Of course it's a hassle when Gmail's not there any more — I found my work rhythm was interrupted and instead of writing and sending some emails as I'd planned, I had to switch to another task and they're still sitting on my to-do list now. But the way I look at it, every Gmail outage is a small investment I'm willing to make towards a future when I'll be able to take its reliability utterly for granted.

With every Gmail fail, Google learns more about operating a cloud-scale, enterprise-class email infrastructure. While it may be true that Hotmail and Yahoo! Mail have more registered users and traffic, neither of them are trying to attract enterprise customers as Google is with its Google Apps suite (of which Gmail is the flagship application). That means no one has ever attempted what Gmail is now doing, and with each slip-up along the way, it learns how to do it better.

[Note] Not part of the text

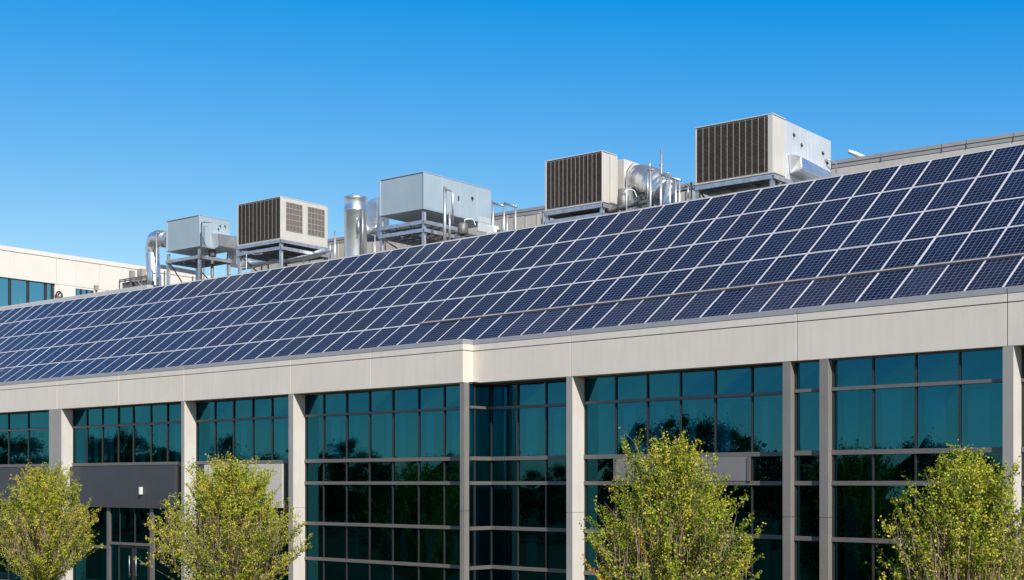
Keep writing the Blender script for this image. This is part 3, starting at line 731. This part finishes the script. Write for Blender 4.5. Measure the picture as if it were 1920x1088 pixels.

Remember the big outage that affected the Gmail web interface on the 1st of this month? Here's what the Gmail team posted about it later that day:

"This morning (Pacific Time) we took a small fraction of Gmail's servers offline to perform routine upgrades. This isn't in itself a problem — we do this all the time, and Gmail's web interface runs in many locations and just sends traffic to other locations when one is offline.

"However, as we now know, we had slightly underestimated the load which some recent changes (ironically, some designed to improve service availability) placed on the request routers — servers which direct web queries to the appropriate Gmail server for response. At about 12:30 pm Pacific a few of the request routers became overloaded and in effect told the rest of the system 'stop sending us traffic, we're too slow!'. This transferred the load onto the remaining request routers, causing a few more of them to also become overloaded, and within minutes nearly all of the request routers were overloaded.

"We've turned our full attention to helping ensure this kind of event doesn't happen again. Some of the actions are straightforward and are already done — for example, increasing request router capacity well beyond peak demand to provide headroom. Some of the actions are more subtle — for example, we have concluded that request routers don't have sufficient failure isolation (i.e. if there's a problem in one datacenter, it shouldn't affect servers in another datacenter) and do not degrade gracefully (e.g. if many request routers are overloaded simultaneously, they all should just get slower instead of refusing to accept traffic and shifting their load). We'll be hard at work over the next few weeks implementing these and other Gmail reliability improvements ..."

You see what I mean? Learning, learning, learning from every glitch, and as soon as the solution is found it's implemented to the benefit of every one of Gmail's millions of users. As my friend and fellow Enterprise Irregular Anshu Sharma wrote a while back, this is one of the unsung benefits of multi-tenancy. The disasters may be high-profile, but that just incents the provider even more to avoid them in the future. Whereas a software vendor of on-premise, single-tenant applications has little incentive to fix problems that only affect one customer at a time, even if the aggregate outage time is far more severe once you add up the results of each individual failure.

I realize it would be better still if Gmail didn't fail at all, ever. But think of each small outage as one more step along the path to that ultimate nirvana.